Details of complex trauma of First Nations peoples provided at Toronto wellness conference

Carol Hopkins speaking at the First Nations Community Wellness Conference in Toronto.

By Sam Laskaris

TORONTO – Carol Hopkins has received numerous accolades for her work over the past 20-plus years involving First Nations addictions.

One of her accomplishments was being appointed an Officer of the Order of Canada in 2018.

Hopkins, a member of Delaware Nation at Moraviantown in southwestern Ontario, is the executive director of the Thunderbird Partnership Foundation, a leading voice on First Nations mental wellness, substance use and addictions in Canada.

Hopkins was also a presenter of a workshop at the First Nations Community Wellness Conference, which was held Aug. 19-21 at Fairmont Royal York in Toronto. The event was organized by the Chiefs of Ontario.

Hopkins detailed some of her foundation’s work during a session titled Defining First Nations Experiences of Complex Trauma. That work is based on Indigenous knowledge.

“Our world view is rich with absolutely everything we need to live life in a good way,” she said. “But through colonization, all of those words you used to describe violence, colonization fits in there. It’s the experience that we have that we don’t even know is happening around us, but yet it settles within our being, like poison in our blood. And it informs the way we think, how we see life and how we interact with each other.”

Hopkins said governments have set Indigenous culture and knowledge aside when mandating services.

“The government has said to us ‘You have to use evidence. You have to have evidence based for the way you deliver healthcare or your wellness services,’” she said.

Hopkins said government officials have also inquired about qualifications of First Nations workforce.

“All of these things are talking about what informs and sets the foundation for how you’re going to facilitate wellness of your people,” she said. “But for a long time, we weren’t even talking about wellness. We were just talking about the problems.”

Hopkins said First Nations peoples have to deal with family violence and evictions as well as trauma, pain and suffering. But she said government policies that facilitate funding are based on problems.

“We address these kinds of challenges with First Nations and with government and we develop resources,” she said of the work her foundation does. “But we too want to make sure that our work is evidence based. We want to make sure that it’s evidence that makes a difference for us, that is meaningful to First Nations context and lives.”

A current project for foundation reps is developing a model of care for a community-based action on trauma. In line with that model is the development of resources that are going to be beneficial to First Nations people.

“One of those tools that we have is to inspire people and help First Nations people to recognize the expertise that they have,” she said, adding a working group has been established. “Their goal is to develop a model of care for addressing complex trauma in First Nations.”

Hopkins added there is no legitimate definition of complex trauma.
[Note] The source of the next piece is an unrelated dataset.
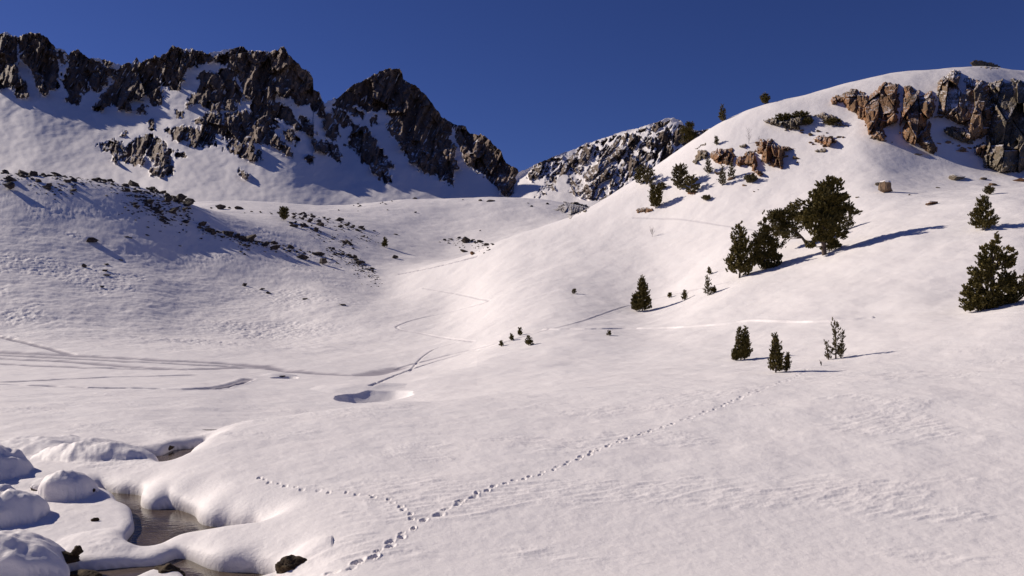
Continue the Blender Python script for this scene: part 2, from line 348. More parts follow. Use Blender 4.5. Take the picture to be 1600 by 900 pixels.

And thus, an online literary review was conducted for items describing complex trauma.

“This is stage one of our literature review,” Hopkins said. “The next stage will be to review that material to define competencies.”

Those competencies include determining what knowledge is necessary in order to be able to facilitate a response and also determining the skills and the behaviours required.

“The definition of complex trauma sits in contrast to western definitions that isolate trauma within an individual and overlooking its collective and spiritual and relational dimensions,” Hopkins added.